Springtime in the Big Cypress 2008

 My son once told me that my (this) website, at least the stories part was like a blog. I told what I was doing on my trips to the Big Cypress Swamp, rather then having just a web site about the Big Cypress Swamp. He is right, I do write about things I see and happenings on trips, its my way of documenting nature, things that affect the swamp and when they happen. A lot of the ole timers in the swamp have done the same thing by keeping logs of their trips. The difference is I am making my log public on the internet and I guess that is what a blog is, a log of happenings or subjects published on the internet.

A true blog is such that people can read the blog and make comments back, by clicking on a link that allows them to comment and have it appear below the content of the page. I have considered this, but with that comes a time consuming responsibility to monitor the blog and remove offensive language or inappropriate subject matter, time that I don't want to spend responding to people that are irresponsible about their comments, so this website is not a true blog.

I will say that on the main start page is a link to email me and people from time to time do that. I don't remember ever getting a negative email, most people that take the time to email me, have been complimentary of the site and have enjoyed the Big Cypress Swamp at some point of their life and have fond memories of that time. A few have sent me stories of their time in the Big Cypress and I have added those stories, to the story page. Anyone is welcome to email me and share their good times in the Big Cypress Swamp.

Everglades Conservation & Sportsmen Club Swamp buggy picture
Pine Forest is Dying
In the Little Deer area of the Big Cypress Swamp, vast areas of the pine forest have pine trees that are dying. My theory is that many of the trees have been weakened by hurricane Wilma and fires, both wild and the prescriptive burns set by the NPS are stressing the trees more then they can tolerate. This is allowing the Pine Beatles to attack the trees and the result is an extensive die off of trees.
The character of the pine forest areas of the Big Cypress Swamp are changed when all the pine trees are gone. They become palmetto forests, with no shade and pretty much devoid of animal life. It takes many years for new pine trees to grow from seed and take on the look of a mature pine forest.

Sahara Club Blunder
Panther Tracks
Still have Panthers making tracks around Camp SixPack
I know! I show a lot of panther tracks on my web site, but its to make a point, especially after recent accusations made by a local Sahara Club spokesman, originating in the Los Angeles Times newspaper. Why they went to California to get a newspaper to publish such miss-information about Florida is probably because the local newspapers know not to put too much weight in what this particular spokesmen says.
Anyhow this spokesmen was saying that "ORVs chase panthers from the swamp and that causes them to be run into the road and get hit by cars". Incredible statement with no scientific facts, to base it on. The Sahara Club should be embarrassed to have this guy talking for them.
So to set the record straight, in my experience, Panthers have been around ORVs and backwoods camps in the Big Cypress Swamp, for longer then the 40 years I have been visiting the Big Cypress. We continually see tracks and occasionally see a panther in an area of the Big Cypress Swamp that has high ORV use and a dozen or so back woods camps. No panthers being displaced here! Like any wild animal, they will move out of sight when close to humans, but they are not chased out of an area by ORVs or encounters with people. That is demonstrated by all the tracks around the camps and in the ORV trails and that is why I show them.
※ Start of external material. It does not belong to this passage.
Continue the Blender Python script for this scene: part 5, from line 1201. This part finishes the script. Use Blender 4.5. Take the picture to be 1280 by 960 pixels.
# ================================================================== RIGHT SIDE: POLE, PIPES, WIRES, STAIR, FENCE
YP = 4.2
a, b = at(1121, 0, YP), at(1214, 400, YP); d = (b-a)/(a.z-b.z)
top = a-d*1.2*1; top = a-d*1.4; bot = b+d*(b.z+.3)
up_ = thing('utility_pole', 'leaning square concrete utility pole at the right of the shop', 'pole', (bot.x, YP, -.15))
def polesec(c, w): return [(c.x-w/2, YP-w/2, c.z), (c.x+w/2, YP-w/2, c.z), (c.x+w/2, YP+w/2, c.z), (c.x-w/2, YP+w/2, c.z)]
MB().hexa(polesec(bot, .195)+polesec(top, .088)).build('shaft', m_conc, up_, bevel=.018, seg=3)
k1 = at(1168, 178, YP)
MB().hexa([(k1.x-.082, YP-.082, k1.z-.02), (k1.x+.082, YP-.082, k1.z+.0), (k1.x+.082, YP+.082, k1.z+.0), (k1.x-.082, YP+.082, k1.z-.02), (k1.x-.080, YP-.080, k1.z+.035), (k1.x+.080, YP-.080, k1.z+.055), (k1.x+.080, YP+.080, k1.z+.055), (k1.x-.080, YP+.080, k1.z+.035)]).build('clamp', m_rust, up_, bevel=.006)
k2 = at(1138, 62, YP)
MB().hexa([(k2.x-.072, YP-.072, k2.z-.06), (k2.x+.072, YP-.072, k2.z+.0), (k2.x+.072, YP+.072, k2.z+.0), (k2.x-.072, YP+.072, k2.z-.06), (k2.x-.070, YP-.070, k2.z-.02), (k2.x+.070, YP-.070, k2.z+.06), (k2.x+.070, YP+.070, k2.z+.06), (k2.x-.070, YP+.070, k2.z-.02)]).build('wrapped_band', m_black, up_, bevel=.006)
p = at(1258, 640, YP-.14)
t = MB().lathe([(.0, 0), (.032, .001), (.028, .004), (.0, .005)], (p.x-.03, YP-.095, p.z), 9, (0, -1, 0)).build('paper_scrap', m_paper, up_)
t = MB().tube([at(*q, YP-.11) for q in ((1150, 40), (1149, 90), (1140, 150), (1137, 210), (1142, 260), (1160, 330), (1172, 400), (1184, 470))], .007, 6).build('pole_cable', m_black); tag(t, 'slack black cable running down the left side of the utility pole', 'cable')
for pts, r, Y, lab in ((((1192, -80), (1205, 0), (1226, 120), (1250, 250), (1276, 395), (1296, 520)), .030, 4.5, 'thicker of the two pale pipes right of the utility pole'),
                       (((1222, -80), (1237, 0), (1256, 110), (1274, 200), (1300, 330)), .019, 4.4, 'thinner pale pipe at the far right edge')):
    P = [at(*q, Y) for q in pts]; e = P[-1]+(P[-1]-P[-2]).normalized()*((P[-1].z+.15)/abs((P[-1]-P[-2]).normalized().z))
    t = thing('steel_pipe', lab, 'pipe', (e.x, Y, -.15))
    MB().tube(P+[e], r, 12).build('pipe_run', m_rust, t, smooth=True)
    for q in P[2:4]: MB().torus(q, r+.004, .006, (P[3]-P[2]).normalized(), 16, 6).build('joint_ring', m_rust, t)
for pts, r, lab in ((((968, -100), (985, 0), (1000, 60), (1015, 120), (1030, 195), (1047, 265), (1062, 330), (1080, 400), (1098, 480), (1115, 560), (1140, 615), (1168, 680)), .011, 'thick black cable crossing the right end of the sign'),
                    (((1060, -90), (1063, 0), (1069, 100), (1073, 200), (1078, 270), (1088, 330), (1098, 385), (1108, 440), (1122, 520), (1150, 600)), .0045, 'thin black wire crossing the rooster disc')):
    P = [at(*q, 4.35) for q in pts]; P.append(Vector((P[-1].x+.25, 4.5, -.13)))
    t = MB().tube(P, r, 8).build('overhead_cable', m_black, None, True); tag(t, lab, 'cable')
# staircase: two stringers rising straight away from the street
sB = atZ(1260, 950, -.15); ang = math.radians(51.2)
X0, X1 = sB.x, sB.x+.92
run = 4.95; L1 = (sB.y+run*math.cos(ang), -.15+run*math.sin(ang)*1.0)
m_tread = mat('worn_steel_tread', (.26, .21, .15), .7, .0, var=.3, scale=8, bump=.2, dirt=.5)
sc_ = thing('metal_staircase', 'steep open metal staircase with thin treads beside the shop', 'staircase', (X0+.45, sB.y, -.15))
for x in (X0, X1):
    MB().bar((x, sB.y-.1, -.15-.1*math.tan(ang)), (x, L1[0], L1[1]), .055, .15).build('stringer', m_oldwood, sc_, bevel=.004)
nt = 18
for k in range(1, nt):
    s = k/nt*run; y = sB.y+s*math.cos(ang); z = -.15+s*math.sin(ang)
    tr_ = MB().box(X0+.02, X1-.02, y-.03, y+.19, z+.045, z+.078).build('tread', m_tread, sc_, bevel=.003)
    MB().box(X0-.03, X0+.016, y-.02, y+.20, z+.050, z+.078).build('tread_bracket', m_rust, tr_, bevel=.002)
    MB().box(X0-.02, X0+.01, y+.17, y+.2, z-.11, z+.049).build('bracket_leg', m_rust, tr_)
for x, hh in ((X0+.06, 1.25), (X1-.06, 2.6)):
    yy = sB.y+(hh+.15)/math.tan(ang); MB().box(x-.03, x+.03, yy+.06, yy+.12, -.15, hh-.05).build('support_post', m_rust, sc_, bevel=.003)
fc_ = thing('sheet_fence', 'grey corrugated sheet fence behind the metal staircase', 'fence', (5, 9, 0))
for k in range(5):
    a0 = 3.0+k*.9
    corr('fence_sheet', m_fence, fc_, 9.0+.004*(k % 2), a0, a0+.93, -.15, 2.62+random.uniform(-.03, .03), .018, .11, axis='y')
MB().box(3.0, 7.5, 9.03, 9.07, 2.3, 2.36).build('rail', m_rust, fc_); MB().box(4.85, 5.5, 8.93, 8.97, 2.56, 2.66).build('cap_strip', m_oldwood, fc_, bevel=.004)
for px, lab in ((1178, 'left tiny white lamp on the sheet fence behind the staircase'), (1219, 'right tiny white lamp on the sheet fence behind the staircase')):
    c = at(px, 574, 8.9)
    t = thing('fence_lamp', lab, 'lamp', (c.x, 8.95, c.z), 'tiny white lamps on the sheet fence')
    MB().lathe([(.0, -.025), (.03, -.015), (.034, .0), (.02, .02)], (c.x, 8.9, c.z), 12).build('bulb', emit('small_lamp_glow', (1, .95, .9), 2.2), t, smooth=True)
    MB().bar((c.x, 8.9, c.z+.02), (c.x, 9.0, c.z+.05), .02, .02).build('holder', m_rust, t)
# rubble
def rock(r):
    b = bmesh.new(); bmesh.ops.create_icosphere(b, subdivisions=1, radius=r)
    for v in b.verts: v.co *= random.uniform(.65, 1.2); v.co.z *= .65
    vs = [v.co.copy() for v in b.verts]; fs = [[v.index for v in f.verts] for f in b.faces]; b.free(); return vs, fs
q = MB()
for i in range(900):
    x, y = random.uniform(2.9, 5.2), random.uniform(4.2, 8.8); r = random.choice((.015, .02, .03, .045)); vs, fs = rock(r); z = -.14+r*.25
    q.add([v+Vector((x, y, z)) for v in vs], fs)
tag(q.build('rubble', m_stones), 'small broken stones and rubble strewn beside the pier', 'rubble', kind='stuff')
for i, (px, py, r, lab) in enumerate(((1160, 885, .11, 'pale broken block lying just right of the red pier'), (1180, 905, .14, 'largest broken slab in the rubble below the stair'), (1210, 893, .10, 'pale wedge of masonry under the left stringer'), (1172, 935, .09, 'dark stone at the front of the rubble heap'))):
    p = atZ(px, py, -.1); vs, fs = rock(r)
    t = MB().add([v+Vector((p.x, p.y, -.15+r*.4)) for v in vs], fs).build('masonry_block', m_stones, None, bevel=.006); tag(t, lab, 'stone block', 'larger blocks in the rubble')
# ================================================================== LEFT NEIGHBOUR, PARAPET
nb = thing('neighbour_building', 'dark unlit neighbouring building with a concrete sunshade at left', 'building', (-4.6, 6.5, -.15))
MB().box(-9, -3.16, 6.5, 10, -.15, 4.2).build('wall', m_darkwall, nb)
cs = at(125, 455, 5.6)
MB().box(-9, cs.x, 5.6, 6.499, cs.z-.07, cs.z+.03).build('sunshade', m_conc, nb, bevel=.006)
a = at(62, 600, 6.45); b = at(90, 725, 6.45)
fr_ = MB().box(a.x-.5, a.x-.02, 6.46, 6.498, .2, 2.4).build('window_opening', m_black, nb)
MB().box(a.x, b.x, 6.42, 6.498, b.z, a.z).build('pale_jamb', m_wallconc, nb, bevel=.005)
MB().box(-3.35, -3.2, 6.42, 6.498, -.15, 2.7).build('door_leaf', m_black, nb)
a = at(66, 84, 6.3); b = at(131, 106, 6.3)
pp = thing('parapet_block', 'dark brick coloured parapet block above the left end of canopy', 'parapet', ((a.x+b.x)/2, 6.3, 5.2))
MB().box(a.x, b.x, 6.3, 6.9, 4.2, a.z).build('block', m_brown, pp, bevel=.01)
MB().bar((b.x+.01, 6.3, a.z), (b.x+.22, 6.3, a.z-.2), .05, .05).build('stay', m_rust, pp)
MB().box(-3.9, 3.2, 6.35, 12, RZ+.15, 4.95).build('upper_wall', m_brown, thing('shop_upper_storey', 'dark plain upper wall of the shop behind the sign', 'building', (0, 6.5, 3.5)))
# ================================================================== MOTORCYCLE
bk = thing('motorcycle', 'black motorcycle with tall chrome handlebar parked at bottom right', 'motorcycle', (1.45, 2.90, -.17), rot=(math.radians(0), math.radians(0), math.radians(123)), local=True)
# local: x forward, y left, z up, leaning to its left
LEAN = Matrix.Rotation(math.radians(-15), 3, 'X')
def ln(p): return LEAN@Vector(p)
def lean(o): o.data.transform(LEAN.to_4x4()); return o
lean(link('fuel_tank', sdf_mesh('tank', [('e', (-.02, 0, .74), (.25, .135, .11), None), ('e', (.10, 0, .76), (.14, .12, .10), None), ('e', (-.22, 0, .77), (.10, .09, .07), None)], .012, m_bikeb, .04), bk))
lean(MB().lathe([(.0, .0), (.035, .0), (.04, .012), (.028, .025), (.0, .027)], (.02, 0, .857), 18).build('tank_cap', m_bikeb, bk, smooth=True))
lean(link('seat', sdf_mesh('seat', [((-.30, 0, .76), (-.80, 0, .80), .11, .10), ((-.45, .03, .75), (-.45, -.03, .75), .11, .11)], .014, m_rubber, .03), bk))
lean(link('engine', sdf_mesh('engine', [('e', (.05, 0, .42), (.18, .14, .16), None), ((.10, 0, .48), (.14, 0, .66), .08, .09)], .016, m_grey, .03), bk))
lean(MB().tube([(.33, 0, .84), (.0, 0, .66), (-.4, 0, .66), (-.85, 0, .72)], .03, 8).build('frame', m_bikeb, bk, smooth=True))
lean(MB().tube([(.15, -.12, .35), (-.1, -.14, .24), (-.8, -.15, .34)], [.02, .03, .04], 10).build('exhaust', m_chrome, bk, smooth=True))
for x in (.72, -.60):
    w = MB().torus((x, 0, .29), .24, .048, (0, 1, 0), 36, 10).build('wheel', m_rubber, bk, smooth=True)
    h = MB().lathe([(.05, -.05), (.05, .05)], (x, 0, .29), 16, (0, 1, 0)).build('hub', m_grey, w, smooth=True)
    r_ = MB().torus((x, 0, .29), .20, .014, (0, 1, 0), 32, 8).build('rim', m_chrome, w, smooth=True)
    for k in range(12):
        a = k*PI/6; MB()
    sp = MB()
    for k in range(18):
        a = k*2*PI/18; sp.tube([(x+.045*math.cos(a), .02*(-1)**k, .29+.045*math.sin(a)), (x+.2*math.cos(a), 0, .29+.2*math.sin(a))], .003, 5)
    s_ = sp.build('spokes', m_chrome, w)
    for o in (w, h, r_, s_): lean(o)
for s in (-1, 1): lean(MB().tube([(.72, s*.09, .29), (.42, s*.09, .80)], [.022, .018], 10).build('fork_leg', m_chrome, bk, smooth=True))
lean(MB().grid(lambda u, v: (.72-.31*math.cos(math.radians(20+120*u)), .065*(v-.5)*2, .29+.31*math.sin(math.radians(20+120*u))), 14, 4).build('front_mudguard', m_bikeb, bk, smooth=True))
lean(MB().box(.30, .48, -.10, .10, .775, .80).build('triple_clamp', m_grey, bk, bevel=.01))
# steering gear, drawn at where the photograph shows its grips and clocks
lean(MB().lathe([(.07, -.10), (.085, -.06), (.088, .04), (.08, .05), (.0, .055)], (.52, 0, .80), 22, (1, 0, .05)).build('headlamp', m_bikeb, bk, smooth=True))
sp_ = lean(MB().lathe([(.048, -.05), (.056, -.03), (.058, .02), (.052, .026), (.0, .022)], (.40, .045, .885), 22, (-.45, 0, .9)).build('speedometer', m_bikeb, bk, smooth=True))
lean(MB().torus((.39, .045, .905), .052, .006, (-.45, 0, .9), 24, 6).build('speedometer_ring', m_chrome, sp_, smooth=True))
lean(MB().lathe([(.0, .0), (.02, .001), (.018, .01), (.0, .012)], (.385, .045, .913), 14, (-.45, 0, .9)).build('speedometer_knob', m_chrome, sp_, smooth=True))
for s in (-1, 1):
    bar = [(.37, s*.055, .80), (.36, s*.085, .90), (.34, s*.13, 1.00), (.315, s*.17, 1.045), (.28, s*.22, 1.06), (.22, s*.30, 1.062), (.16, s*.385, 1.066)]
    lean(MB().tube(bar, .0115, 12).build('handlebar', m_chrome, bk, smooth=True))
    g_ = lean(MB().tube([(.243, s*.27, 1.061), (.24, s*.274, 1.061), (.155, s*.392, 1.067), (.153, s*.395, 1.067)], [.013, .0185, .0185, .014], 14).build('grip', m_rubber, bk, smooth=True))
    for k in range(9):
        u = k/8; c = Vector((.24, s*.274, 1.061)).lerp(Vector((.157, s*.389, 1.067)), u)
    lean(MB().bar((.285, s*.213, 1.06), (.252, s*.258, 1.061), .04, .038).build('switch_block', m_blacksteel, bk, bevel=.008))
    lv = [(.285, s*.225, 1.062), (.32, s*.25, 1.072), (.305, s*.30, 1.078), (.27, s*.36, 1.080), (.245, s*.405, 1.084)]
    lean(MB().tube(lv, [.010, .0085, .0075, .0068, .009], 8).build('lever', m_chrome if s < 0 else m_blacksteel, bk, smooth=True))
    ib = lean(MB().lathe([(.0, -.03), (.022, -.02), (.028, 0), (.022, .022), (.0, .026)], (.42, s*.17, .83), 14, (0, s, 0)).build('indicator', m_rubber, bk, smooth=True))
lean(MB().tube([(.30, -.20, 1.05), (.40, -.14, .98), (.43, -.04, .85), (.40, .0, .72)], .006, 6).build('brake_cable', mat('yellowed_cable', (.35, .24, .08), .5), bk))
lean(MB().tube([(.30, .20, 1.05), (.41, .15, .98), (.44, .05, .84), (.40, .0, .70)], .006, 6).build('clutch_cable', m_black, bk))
Smoky Evening from Prescribed Burn at Little Deer Airstrip in April
A large prescribed burn east of Little Deer Airport causes a smoky evening for us at camp. It does create a unusual colorful sunset. I'm not wild about them doing prescribed burns immediately after the Turkey Mating season. The turkey hens are still nesting during this time and eggs can't run from a fire.

Racoon in a Tree
Treed Raccoon Close up

Treed Coon up a Spindle Tree
Its been a long time since I have seen a Raccoon along the trail to SixPack. Most of them have been eaten by Panthers in the Big Cypress Swamp. This young coon was by the buggy trail and quickly climbed a little spindly tree. Maybe they have learned a Panther can't climb a tree this small and that is the coon's way of not becoming a meal.